DISCUSSION AND DECISION
We do not reach the merits of Barrett’s appeal because no one has been substituted
as a party on Barrett’s behalf to date. As this court has observed, “[a]n appeal is
authorized only by ‘a person[.]’” Estate of Gordon v. Nicholson, 132 Ind. App. 94, 174
4
N.E.2d 56, 57 (1961). It is well settled that “the estate of a dead man cannot be a party to
an action without some representative.” Id. And this court has held that the failure to
name a personal representative of a deceased party is jurisdictional and requires dismissal
of the appeal. Id. (citing Otolski v. Nowicki’s Estate, 129 Ind. App. 492, 158 N.E.2d
296, 298 (1959)). Accordingly, because Barrett is deceased and no substitution has been
made, we dismiss the appeal for lack of jurisdiction.

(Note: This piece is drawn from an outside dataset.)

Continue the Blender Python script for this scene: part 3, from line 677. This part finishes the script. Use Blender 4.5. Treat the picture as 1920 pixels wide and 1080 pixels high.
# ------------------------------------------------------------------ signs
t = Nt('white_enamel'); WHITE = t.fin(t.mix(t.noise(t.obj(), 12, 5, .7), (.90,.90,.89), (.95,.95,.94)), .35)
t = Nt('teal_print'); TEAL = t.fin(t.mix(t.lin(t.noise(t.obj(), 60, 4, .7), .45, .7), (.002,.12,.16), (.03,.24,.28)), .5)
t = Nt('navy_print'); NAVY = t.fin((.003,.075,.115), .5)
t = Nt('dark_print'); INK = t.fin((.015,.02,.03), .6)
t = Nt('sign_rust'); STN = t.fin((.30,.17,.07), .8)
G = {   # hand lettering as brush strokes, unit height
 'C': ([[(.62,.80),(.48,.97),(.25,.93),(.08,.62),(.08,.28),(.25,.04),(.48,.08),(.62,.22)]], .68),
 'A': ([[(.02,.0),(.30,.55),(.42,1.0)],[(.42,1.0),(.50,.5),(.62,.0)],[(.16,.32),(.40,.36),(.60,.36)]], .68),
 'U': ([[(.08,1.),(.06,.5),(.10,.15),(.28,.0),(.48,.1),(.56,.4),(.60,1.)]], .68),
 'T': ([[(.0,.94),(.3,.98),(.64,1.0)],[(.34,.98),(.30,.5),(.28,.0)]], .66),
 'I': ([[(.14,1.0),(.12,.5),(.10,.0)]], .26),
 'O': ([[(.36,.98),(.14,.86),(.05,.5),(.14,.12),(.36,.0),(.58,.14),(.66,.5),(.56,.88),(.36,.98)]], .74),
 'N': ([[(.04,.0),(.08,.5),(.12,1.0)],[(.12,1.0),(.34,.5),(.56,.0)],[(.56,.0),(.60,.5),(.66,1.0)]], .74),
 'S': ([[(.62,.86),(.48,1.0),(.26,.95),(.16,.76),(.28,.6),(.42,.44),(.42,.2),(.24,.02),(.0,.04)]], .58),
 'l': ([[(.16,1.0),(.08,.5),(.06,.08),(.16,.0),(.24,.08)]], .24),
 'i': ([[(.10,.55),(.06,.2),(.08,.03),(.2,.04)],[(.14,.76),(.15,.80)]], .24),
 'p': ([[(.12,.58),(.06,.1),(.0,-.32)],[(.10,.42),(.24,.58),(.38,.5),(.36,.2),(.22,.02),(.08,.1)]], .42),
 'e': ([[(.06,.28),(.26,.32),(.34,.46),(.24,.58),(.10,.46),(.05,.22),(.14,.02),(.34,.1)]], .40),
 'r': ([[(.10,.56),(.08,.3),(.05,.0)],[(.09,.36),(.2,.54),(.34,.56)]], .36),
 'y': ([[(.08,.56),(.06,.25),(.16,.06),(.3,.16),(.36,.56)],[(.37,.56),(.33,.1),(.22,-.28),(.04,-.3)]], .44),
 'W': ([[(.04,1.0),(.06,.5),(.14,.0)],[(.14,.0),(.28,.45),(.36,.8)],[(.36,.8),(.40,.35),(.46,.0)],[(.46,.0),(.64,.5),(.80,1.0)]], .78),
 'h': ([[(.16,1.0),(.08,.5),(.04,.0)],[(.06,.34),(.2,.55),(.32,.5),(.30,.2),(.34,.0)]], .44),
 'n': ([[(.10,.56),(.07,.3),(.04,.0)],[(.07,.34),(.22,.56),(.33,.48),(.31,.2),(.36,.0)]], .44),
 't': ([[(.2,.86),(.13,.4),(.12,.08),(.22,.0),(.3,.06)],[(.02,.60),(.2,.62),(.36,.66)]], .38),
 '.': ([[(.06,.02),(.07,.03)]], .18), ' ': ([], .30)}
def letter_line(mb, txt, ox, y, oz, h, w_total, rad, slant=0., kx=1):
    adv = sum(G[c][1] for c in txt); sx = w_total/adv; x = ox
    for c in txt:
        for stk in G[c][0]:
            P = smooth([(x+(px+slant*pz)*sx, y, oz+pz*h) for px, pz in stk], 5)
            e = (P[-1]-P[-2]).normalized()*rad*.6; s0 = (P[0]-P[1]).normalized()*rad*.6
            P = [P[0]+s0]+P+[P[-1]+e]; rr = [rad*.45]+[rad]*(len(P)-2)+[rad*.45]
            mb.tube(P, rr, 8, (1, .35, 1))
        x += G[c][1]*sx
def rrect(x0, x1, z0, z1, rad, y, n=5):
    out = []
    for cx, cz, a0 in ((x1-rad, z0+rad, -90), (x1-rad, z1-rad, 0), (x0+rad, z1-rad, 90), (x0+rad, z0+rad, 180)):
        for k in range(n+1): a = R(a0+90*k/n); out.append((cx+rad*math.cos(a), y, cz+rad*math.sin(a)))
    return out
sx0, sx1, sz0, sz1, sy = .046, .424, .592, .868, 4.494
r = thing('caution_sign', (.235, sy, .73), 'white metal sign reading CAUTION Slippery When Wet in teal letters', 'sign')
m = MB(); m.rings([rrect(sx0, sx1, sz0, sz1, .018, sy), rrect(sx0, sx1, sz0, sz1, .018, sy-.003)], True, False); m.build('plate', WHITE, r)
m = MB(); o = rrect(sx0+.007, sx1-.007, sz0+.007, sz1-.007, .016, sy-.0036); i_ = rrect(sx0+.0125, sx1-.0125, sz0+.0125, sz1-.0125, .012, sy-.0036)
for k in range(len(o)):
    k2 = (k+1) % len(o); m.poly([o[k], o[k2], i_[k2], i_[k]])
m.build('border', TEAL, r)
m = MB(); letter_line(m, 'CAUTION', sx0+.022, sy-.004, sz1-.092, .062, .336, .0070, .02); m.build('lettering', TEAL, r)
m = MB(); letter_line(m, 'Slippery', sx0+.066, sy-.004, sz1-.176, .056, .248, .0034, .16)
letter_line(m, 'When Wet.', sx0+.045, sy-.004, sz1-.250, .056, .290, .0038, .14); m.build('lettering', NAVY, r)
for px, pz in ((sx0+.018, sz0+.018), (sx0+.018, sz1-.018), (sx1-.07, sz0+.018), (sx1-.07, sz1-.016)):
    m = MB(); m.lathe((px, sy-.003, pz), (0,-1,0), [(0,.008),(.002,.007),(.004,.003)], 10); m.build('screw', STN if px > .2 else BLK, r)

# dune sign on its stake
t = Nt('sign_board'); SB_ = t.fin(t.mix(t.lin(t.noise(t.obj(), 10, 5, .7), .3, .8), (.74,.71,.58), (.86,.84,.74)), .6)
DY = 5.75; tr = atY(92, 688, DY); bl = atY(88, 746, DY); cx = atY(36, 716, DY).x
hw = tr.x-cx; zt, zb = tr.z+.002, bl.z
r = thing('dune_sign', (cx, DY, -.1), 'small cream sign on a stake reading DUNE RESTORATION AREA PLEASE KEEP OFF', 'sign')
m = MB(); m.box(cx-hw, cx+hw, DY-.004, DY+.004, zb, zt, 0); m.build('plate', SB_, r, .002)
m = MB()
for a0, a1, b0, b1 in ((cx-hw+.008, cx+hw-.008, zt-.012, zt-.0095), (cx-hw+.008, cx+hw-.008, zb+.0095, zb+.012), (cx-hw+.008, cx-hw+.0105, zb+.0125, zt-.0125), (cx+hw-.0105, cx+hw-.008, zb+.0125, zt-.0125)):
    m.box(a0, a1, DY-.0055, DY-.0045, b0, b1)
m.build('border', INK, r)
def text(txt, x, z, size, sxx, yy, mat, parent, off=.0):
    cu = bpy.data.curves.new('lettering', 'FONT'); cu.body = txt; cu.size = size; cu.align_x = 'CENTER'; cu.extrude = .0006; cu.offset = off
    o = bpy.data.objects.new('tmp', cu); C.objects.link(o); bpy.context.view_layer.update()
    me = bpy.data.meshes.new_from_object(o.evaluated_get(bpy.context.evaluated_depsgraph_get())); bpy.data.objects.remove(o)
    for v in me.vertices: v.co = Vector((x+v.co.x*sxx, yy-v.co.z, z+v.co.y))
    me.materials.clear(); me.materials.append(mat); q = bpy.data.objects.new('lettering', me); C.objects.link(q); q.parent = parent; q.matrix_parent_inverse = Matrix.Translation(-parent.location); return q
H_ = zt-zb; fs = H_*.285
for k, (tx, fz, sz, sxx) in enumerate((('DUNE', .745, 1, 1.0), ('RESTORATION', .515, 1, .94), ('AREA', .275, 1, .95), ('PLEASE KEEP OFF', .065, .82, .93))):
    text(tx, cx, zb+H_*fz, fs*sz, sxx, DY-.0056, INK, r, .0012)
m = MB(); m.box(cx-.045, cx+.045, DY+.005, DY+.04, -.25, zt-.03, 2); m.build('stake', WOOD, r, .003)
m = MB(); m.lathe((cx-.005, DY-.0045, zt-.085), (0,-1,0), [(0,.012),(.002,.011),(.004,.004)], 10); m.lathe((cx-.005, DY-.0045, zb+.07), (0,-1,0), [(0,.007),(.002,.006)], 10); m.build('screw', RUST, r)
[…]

We recognize that Barrett’s attorney is faced with a conundrum in that the trial
court declined to rule on the motion to substitute in this case, but her attorney presented
no evidence to show that the trial court should have granted that motion. Trial Rule
25(D) provides:
The proper party or parties to be substituted for the party who dies under
subsection (1) of subdivision (A) of this rule includes:
(1) a successor in interest whose rights or obligations do not
pass to the representative of the deceased party’s estate; or
(2) if the interest passes to or binds the representative of the
deceased party’s estate, either such representative or, if it is
established that the estate of the deceased party is closed or
that opening of such estate is unnecessary, the successor of
such estate.
Barrett’s attorney explained that his delay in filing the Trial Rule 60(B) motion was due
to his “wait[ing] for an estate to be opened by Mr. Trent.” Appellant’s App. at 18. And
Barrett’s attorney stated that “[a]s of the date of filing of the instant motion, no estate has
yet been opened.” Id. Thus, there is no indication that Trent is a person described by
Trial Rule 25(D)(1), that Barrett’s estate is closed, or that the opening of Barrett’s estate
5
is unnecessary.2 And it is undisputed that Trent is not the personal representative of any
estate. Thus, when Barrett died, Carter became an attorney without a client. See Chaney
v. Clarian Health Partners, Inc., 954 N.E.2d 1063, 1070 (Ind. Ct. App. 2011). Carter
cannot use Barrett’s name as a place saver to extend the life of a case without showing
that there is, in fact, a proper party eligible to be substituted for Barrett as the real party in
interest under Trial Rule 25(D). See id. Without a client, there was no live issue and the
case was not properly before the trial court, let alone an appellate court. Id. Finally, even
if we did have jurisdiction over this appeal, because Barrett’s attorney has not shown that
there was a basis for the trial court to grant his Trial Rule 25 motion, Barrett’s attorney
has not shown reversible error.
Dismissed.
MATHIAS, J., and BROWN, J., concur.
2
In his subsequent reply brief to the trial court, Barrett’s attorney stated that, “[b]ecause Ms.
Barrett’s estate is valued at less than $50,000, that estate may fully be administered without opening an
estate and without appointment of a personal representative.” Appellant’s App. at 40. But Barrett’s
attorney did not provide any evidence to support that allegation and, as such, he cannot demonstrate that
the trial court would have abused its discretion in rejecting this assertion.